First Christian is affiliated with the Disciples of Christ, but the pastor explained each church is autonomous. The elders direct each congregation, with a pastor as a figure head. Conservative and scripturally based, the church has no creed or doctrine per se. Everyone is free to practice their own beliefs, based on the Bible.

“We are anti-racist, pro-reconciling. That’s the goal of the whole Disciples of Christ. That opens up a lot of doors,” DeVos said. “My goal, apart from bringing people into the church — bringing people to Christ — is to take care of those who have known him and loved him throughout their lives.”

With some difficult years behind them and “excellent lay leadership,” the congregation “has reinvented themselves” and rebounded with DeVos at the helm. He estimates his following at about 125 members. Several are in their 90s, while others are young families with children.

“It’s a marvelous congregation,” he said.

DeVos is pleased with the way members show concern for one another. Recently, a woman lost her home when an auto crashed into it. The congregation gathered gift cards to present to that member. DeVos regularly visits shut-ins, and other members take time to call or look in on them, as well.

“That’s really what makes a church,” DeVos said, “where people care about each other and support each other.”

DeVos’ daughter is a full-time paramedic for the Bellevue area, so the pastor has a special interest in the needs of first responders. The media has carried numerous reports of violence against these professionals, who must deal with countless emergency situations, including drug overdoses. DeVos recognizes the pressure these professionals endure every day.

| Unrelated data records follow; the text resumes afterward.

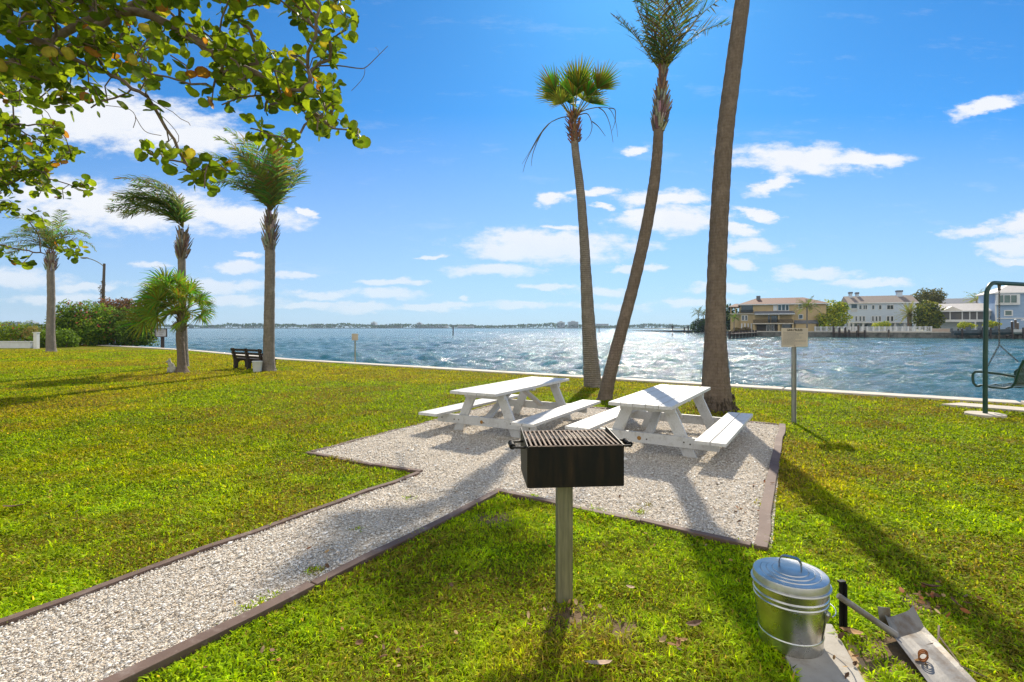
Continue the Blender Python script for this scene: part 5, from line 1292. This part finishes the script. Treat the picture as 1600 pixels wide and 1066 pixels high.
recess(T, 1182, 1215, 507, 519, .02, 'recess_shade', 'ground_shade_panel'); recess(T, 1222, 1238, 505.5, 518, .02, 'glass_dark', 'dark_opening')  # ground recess is a flat panel with its shade put in as dark colour
f.window(T, 1198, 1202, 508, 518.5, 1, out=.05); f.window(T, 1205, 1209, 508, 518.5, 1, out=.05)
for x in (1159, 1164, 1169, 1174): mb = MB(); uu = f.u(x); f.box(mb, uu-.15, uu+.15, .001, .3, LZ, f.z(x, 505.5)); mb.build('white_column', M['whitepaint'], T)
mb = MB(); u0, u1 = f.u(1241, 1), f.u(1278, 1); z1 = f.z(1260, 500.5); z0 = f.z(1260, 504.5, 1)
mb.prism([f.p(u0, 0, z1), f.p(u0, 1.3, z0), f.p(u0, 1.3, z0-.2), f.p(u0, 0, z0-.2)], f.D*(u1-u0)); mb.build('pent_roof', M['slate'], T)
mb = MB(); f.pb(mb, 1243, 1275, 505.5, 521, 0.001, 1.1); mb.build('lower_bay', M['plaster_y'], T)
# ---- pale blue house
f = Fac(1327, 134.5, math.radians(21)); T = thing('blue_house', f.p(0, 0, LZ), 'pale blue three storey house with grey brown shingle roof and chimneys', 'house')
uR = f.u(1432); ze = 7.95; DP = 9.0; zfl = f.z(1340, 505)
mb = MB(); f.box(mb, 0, uR, -DP, 0, zfl, ze); mb.prism([f.p(0, 0, ze), f.p(0, -DP, ze), f.p(0, -DP/2, 9.7)], f.D*.2); mb.prism([f.p(uR-.2, 0, ze), f.p(uR-.2, -DP, ze), f.p(uR-.2, -DP/2, 9.7)], f.D*.2); mb.build('wall', M['plaster_b'], T)
mb = MB(); hip(f, mb, 0, uR, -DP, 0, ze, 9.95, .0, .0, .35); rf = mb.build('roof', M['shingle'], T)
mb = MB(); f.box(mb, -.36, uR+.36, .352, .45, ze-.25, ze+.02); mb.build('gutter', M['whitepaint'], rf)
for x0, x1, y0, o_ in ((1326.5, 1331, 457.3, -4), (1337, 1341, 457.8, -4.6), (1400.7, 1409, 454.8, -4.2)):
    mb = MB(); f.box(mb, f.u(x0, o_), f.u(x1, o_), o_-.6, o_+.6, 8.6, f.z(x0, y0, o_)); ch = mb.build('chimney', M['plaster_b'], rf)
    mb = MB(); zz = f.z(x0, y0, o_); f.box(mb, f.u(x0, o_)-.1, f.u(x1, o_)+.1, o_-.7, o_+.7, zz-.3, zz+.12); mb.build('chimney_cap', M['slate'], ch)
u0, u1 = 0.05, f.u(1365); mb = MB()
mb.prism([f.p(u0, .5, f.z(1345, 474.5)), f.p(u0, -2.5, f.z(1345, 467.5)), f.p(u0, -2.5, 7.9), f.p(u0, .5, 7.9)], f.D*(u1-u0)); mb.build('shed_roof', M['metal_roof'], rf)
recess(T, 1330.5, 1339, 475.6, 481.8, .02, 'glass_dark', 'porch_opening'); railing(T, 1330, 1339.5, 482, 487, .06, 'whitepaint', 14)
for x0, x1, pn in ((1342.6, 1346, 1), (1349, 1354.6, 2), (1362.6, 1366, 1), (1373.4, 1377, 1), (1386, 1395.6, 2)): f.window(T, x0, x1, 477.2, 483.2, pn, fr=.14)
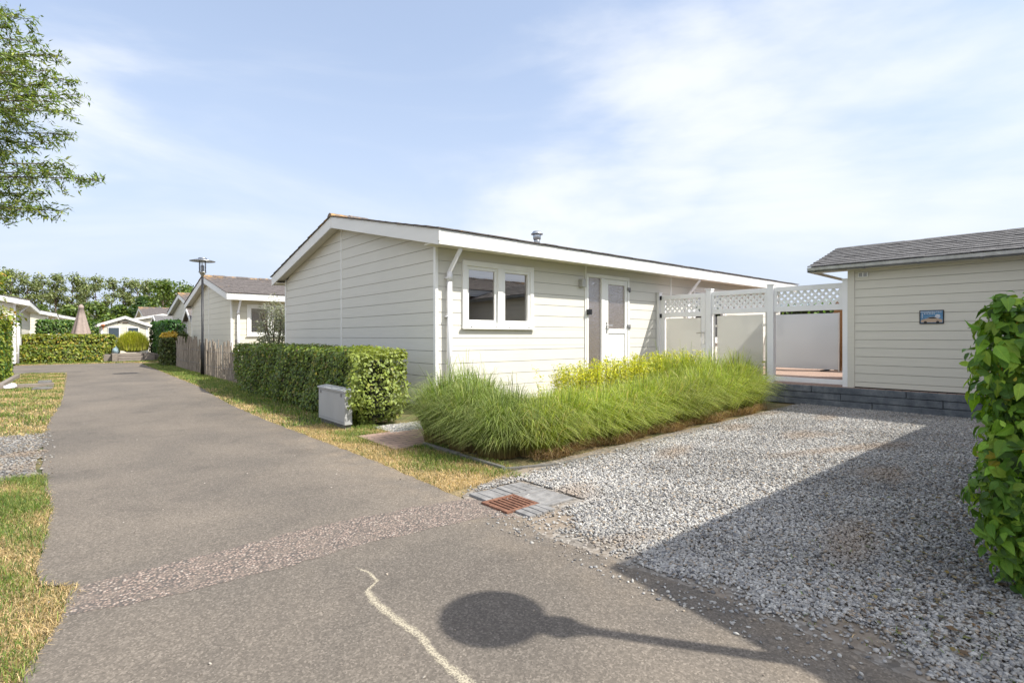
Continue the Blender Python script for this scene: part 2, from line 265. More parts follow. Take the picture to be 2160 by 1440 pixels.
# ------------------------------------------------------------------ mesh helpers
OFF = {}
def link(o, parent=None, off=None):
    C.objects.link(o)
    if parent is not None: o.parent = parent; OFF[o.name] = OFF[parent.name]
    else: OFF[o.name] = Vector(off or (0, 0, 0))
    return o
def tag(o, label=None, cat=None, group=None, kind=None):
    if label: o['label'] = label
    if cat: o['category'] = cat
    if group: o['group'] = group
    if kind: o['kind'] = kind
    return o
def thing(name, label, cat, loc=(0, 0, 0), rotz=0, group=None, local=False):
    o = bpy.data.objects.new(name, None); C.objects.link(o); o.location = loc; o.rotation_euler = (0, 0, rotz); o.empty_display_size = .2
    OFF[o.name] = Vector((0, 0, 0)) if local else Vector(loc)
    return tag(o, label, cat, group)
class MB:
    def __init__(s): s.v = []; s.f = []; s.m = []
    def quad(s, *p, mi=0):
        b = len(s.v); s.v += [tuple(q) for q in p]; s.f.append(tuple(range(b, b + len(p)))); s.m.append(mi); return s
    def box(s, x0, x1, y0, y1, z0, z1, mi=0):
        b = len(s.v); s.v += [(x, y, z) for z in (z0, z1) for y in (y0, y1) for x in (x0, x1)]
        for f in ((0, 2, 3, 1), (4, 5, 7, 6), (0, 1, 5, 4), (2, 6, 7, 3), (0, 4, 6, 2), (1, 3, 7, 5)): s.f.append(tuple(b + i for i in f)); s.m.append(mi)
        return s
    def hexa(s, P, mi=0):   # 8 points, same order as box
        b = len(s.v); s.v += [tuple(p) for p in P]
        for f in ((0, 2, 3, 1), (4, 5, 7, 6), (0, 1, 5, 4), (2, 6, 7, 3), (0, 4, 6, 2), (1, 3, 7, 5)): s.f.append(tuple(b + i for i in f)); s.m.append(mi)
        return s
    def bar(s, p0, p1, wd, th, nrm, mi=0):
        p0, p1, nrm = Vector(p0), Vector(p1), Vector(nrm).normalized(); a = (p1 - p0).normalized(); sd = a.cross(nrm).normalized() * wd / 2; n_ = nrm * th / 2
        return s.hexa([p0 - sd - n_, p0 + sd - n_, p1 - sd - n_, p1 + sd - n_, p0 - sd + n_, p0 + sd + n_, p1 - sd + n_, p1 + sd + n_], mi)
    def prism(s, poly, axis, a, b_, mi=0):   # poly: 2d points, extruded along axis
        def P(u, v, w_): return (w_, u, v) if axis == 0 else (u, w_, v) if axis == 1 else (u, v, w_)
        b = len(s.v); k = len(poly); s.v += [P(u, v, a) for u, v in poly] + [P(u, v, b_) for u, v in poly]
        s.f.append(tuple(b + i for i in range(k))); s.m.append(mi); s.f.append(tuple(b + k + i for i in reversed(range(k)))); s.m.append(mi)
        for i in range(k): j = (i + 1) % k; s.f.append((b + i, b + k + i, b + k + j, b + j)); s.m.append(mi)
        return s
    def tube(s, pts, rad, seg=10, mi=0, cap=True):
        pts = [Vector(p) for p in pts]; rads = rad if isinstance(rad, (list, tuple)) else [rad] * len(pts); b = len(s.v); pu = None
        for i, p in enumerate(pts):
            d = ((pts[i + 1] - p) if i == 0 else (p - pts[i - 1]) if i == len(pts) - 1 else (pts[i + 1] - p).normalized() + (p - pts[i - 1]).normalized())
            d = d.normalized() if d.length > 1e-9 else Vector((0, 0, 1))
            u = pu if pu is not None else (Vector((1, 0, 0)) if abs(d.x) < .9 else Vector((0, 1, 0)))
            u = (u - d * u.dot(d)).normalized(); pu = u; v = d.cross(u)
            for k in range(seg): a = 2 * math.pi * k / seg; s.v.append(tuple(p + (u * math.cos(a) + v * math.sin(a)) * rads[i]))
        for i in range(len(pts) - 1):
            for k in range(seg): k2 = (k + 1) % seg; s.f.append((b + i * seg + k, b + i * seg + k2, b + (i + 1) * seg + k2, b + (i + 1) * seg + k)); s.m.append(mi)
        if cap:
            s.f.append(tuple(b + k for k in reversed(range(seg)))); s.m.append(mi); e = b + (len(pts) - 1) * seg; s.f.append(tuple(e + k for k in range(seg))); s.m.append(mi)
        return s
    def lathe(s, prof, cx, cy, seg=24, mi=0): return s.tube([(cx, cy, z) for r_, z in prof], [max(r_, .0005) for r_, z in prof], seg, mi)
    def clusters(s):
        n_ = len(s.v); p = list(range(n_))
        def fd(i):
            while p[i] != i: p[i] = p[p[i]]; i = p[i]
            return i
        for f in s.f:
            a = fd(f[0])
            for q in f[1:]: p[fd(q)] = a
        isl = {}
        for fi, f in enumerate(s.f): isl.setdefault(fd(f[0]), []).append(fi)
        L = list(isl.values())
        if len(L) < 2 or len(L) > 80: return None
        bb = []
        for fs in L: pt = np.array([s.v[i] for fi in fs for i in s.f[fi]]); bb.append((pt.min(0), pt.max(0)))
        q = list(range(len(L)))
        def f2(i):
            while q[i] != i: q[i] = q[q[i]]; i = q[i]
            return i
        for i in range(len(L)):
            for j in range(i):
                gp = np.maximum(0, np.maximum(bb[i][0] - bb[j][1], bb[j][0] - bb[i][1])); sz = max((bb[i][1] - bb[i][0]).max(), (bb[j][1] - bb[j][0]).max())
                if np.linalg.norm(gp) <= max(.02, .5 * sz): q[f2(i)] = f2(j)
        out = {}
        for i in range(len(L)): out.setdefault(f2(i), []).extend(L[i])
        return list(out.values()) if len(out) > 1 else None
    def build(s, name, mats, parent=None, smooth=False, bevel=0, off=None):
        cl = s.clusters() if parent is not None and name not in ('wall', 'stems', 'trunk', 'twigs', 'tiles') else None
        if cl:
            first = None
            for fs in cl:
                nb = MB(); mp_ = {}
                for fi in fs:
                    ff = []
                    for i in s.f[fi]:
                        if i not in mp_: mp_[i] = len(nb.v); nb.v.append(s.v[i])
                        ff.append(mp_[i])
                    nb.f.append(tuple(ff)); nb.m.append(s.m[fi])
                o = nb.build(name, mats, parent, smooth, bevel, off); first = first or o
            return first
        me = bpy.data.meshes.new(name); o = bpy.data.objects.new(name, me); link(o, parent, off)
        d = OFF[o.name]; me.from_pydata([(x - d.x, y - d.y, z - d.z) for x, y, z in s.v], [], s.f)
        if parent is None: o.location = d
        for m in (mats if isinstance(mats, (list, tuple)) else [mats]): me.materials.append(m)
        me.polygons.foreach_set('material_index', s.m)
        if smooth:
            me.polygons.foreach_set('use_smooth', [len(f) <= 4 for f in s.f])
        me.update()
        if bevel:
            b = o.modifiers.new('bevel', 'BEVEL'); b.width = bevel; b.segments = 2; b.limit_method = 'ANGLE'
        return o
def npmesh(name, V, F, col, mat, parent=None, off=None, smooth=False):
    """V (n,3), F (m,k) all same k, col (n,3) per vertex"""
    me = bpy.data.meshes.new(name); o = bpy.data.objects.new(name, me); link(o, parent, off); d = OFF[o.name]
    if parent is None: o.location = d
    V = V - np.array(d); me.vertices.add(len(V)); me.vertices.foreach_set('co', V.astype(np.float32).ravel())
    k = F.shape[1]; me.loops.add(F.size); me.loops.foreach_set('vertex_index', F.astype(np.int32).ravel())
    me.polygons.add(len(F)); me.polygons.foreach_set('loop_start', np.arange(0, F.size, k, dtype=np.int32)); me.polygons.foreach_set('loop_total', np.full(len(F), k, dtype=np.int32))
    if smooth: me.polygons.foreach_set('use_smooth', np.ones(len(F), bool))
    at = me.color_attributes.new('Col', 'FLOAT_COLOR', 'POINT'); c4 = np.ones((len(V), 4), np.float32); c4[:, :3] = col; at.data.foreach_set('color', c4.ravel())
    me.materials.append(mat); me.update(calc_edges=True); me.validate(); return o
def instance_np(T, TF, pos, X, Y, Z, scale, col):
    n_, k = len(pos), len(T); V = (pos[:, None, :] + scale[:, None, None] * (T[None, :, 0:1] * X[:, None, :] + T[None, :, 1:2] * Y[:, None, :] + T[None, :, 2:3] * Z[:, None, :])).reshape(-1, 3)
    F = (TF[None] + (np.arange(n_) * k)[:, None, None]).reshape(-1, TF.shape[1]); return V, F, np.repeat(col, k, axis=0)
def nrm(a): return a / np.maximum(np.linalg.norm(a, axis=1, keepdims=True), 1e-9)
LEAF_LO = np.array([(0, 0, 0), (.45, .32, .07), (1, 0, -.05), (.45, -.32, .07), (.5, 0, -.02)]); LEAF_LO_F = np.array([(0, 4, 1), (1, 4, 2), (0, 3, 4), (3, 2, 4)])
LEAF_HI = np.array([(0, 0, 0), (.12, .17, .05), (.36, .30, .11), (.70, .22, .05), (1.08, 0, -.2), (.70, -.22, .05), (.36, -.30, .11), (.12, -.17, .05), (.36, 0, .02), (.70, 0, -.04), (.12, 0, .01)])
LEAF_HI_F = np.array([(0, 10, 1), (1, 10, 2), (2, 10, 8), (2, 8, 3), (3, 8, 9), (3, 9, 4), (0, 7, 10), (7, 6, 10), (6, 8, 10), (6, 5, 8), (5, 9, 8), (5, 4, 9)])
LEAF_LANCE = np.array([(0, 0, 0), (.35, .13, .03), (1, 0, -.06), (.35, -.13, .03)]); LEAF_LANCE_F = np.array([(0, 3, 1), (1, 3, 2)])
def palette(n_, cols, wts, jit=.25):
    i = RNG.choice(len(cols), n_, p=np.array(wts) / sum(wts)); c = np.array(cols)[i]; return c * (1 + jit * RNG.standard_normal((n_, 1))).clip(.45, 1.7)
def leaves(name, pos, out, size, mat, parent, cols, wts, tmpl='lo', up=.35, spread=.7, sj=.38, off=None, droop=.6, colfn=None):
    n_ = len(pos); T, F = {'lo': (LEAF_LO, LEAF_LO_F), 'hi': (LEAF_HI, LEAF_HI_F), 'lance': (LEAF_LANCE, LEAF_LANCE_F)}[tmpl]
    Z = nrm(out + np.array([0, 0, up]) + spread * RNG.standard_normal((n_, 3)) * .6); g = RNG.standard_normal((n_, 3)) * .8 + np.array([0, 0, -droop]) + out * .3
    X = nrm(g - Z * (g * Z).sum(1, keepdims=True)); Y = np.cross(Z, X); col = palette(n_, cols, wts)
    if colfn is not None: col = colfn(pos, col)
    V, FF, cc = instance_np(T, F, pos, X, Y, Z, size * (1 + sj * RNG.standard_normal(n_)).clip(.4, 1.7), col)
    o = npmesh(name, V, FF, cc, M['leaf_vein'] if tmpl == 'hi' else mat, parent, off)
    if tmpl == 'hi':
        at = o.data.attributes.new('Luv', 'FLOAT_VECTOR', 'POINT'); at.data.foreach_set('vector', np.tile(T, (n_, 1)).astype(np.float32).ravel())
    return o
GREEN = [(.07, .15, .025), (.11, .20, .03), (.17, .26, .04), (.06, .11, .03), (.24, .26, .05)]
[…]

“We put the flags up. We remember these people every time we gather, because they’re on the front lines of this fatal tragedy the country’s going through right now,” he said.

For community outreach, First Christian hosts an Alcoholics Anonymous group every Wednesday at noon. To promote ecumenism, DeVos participates in the Ministerial Association and offers services once a month for residents of Elmwood at the Shawhan and Seneca House. Also, he has been collaborating with the Family of Faith Lutheran congregation for a joint Vacation Bible School and other projects.

In every ministry, DeVos said he emphasizes the need for prayer. He invites his congregation to voice their prayer concerns and maintains a prayer list on the church’s website.

“The church cannot survive unless we know how to pray and feel free enough to pray … That’s the key that keeps churches alive,” DeVos said.

Biography of a pastor

The Rev. Doug DeVos grew up in Rochester, New York, and came to Tiffin at the insistence of his high school music teacher. A Heidelberg graduate herself, she spoke highly of the music program at her alma mater.

“I was a student of Dr. (Ferris) Ohl,” DeVos said. “He was like a dad to me. We still go up to the Shawhan to see him and Dorothy … They brought music to Tiffin, I think.”

After graduating from Heidelberg in 1970, DeVos earned a master of divinity at McCormick Seminary in Chicago. He worked several years as a Presbyterian pastor and then 35 years as a Lutheran pastor. In 1989, DeVos moved to Marblehead, to lead a church there. He also started renewing his Tiffin ties.

“I came back to Heidelberg and just took a couple of courses in counseling. Before I knew it, I’d finished the master’s in counseling (in 1996), and then they invited me to teach there for a while,” DeVos said.

When his first wife died, DeVos retired from ministry, moved to Castalia, and went to work for Kent Tong in Tiffin. A member of First Christian, Tong said his church was struggling with a series of interim pastors. He knew DeVos had been a minister.

“He said … ‘Would you come over and give us a hand for a couple of weeks?’ That couple of weeks has now morphed into 13 years,” DeVos said.

At first, DeVos declined. He had a full-time position with Tong’s; however, he “loved the people” of the congregation. As time went by and a permanent pastor had not been found, DeVos was asked again. He agreed to take on the “pastor duties” if the elders would “run the church.”

Modern technology allows DeVos to post messages and information online and to record his sermons on CDs for those who can’t get to church. He can work from home, yet stay connected with his flock.

“They know they can call me 24/7. We can be here in 30 minutes,” DeVos said.

In addition, his return to the community reconnected DeVos with former Heidelberg graduates, one of which he married. Linda DeVos is a retired Columbian High School band director. Together, they have eight grandchildren.

The couple and three other Heidelberg music alumni lead the music ministry at First Christian. The organist has been with the church 35 years. DeVos said the generosity of the congregation has funded the purchases of a new organ and baby grand piano.

“We believe music is the key God uses to open up the heart,” DeVos said.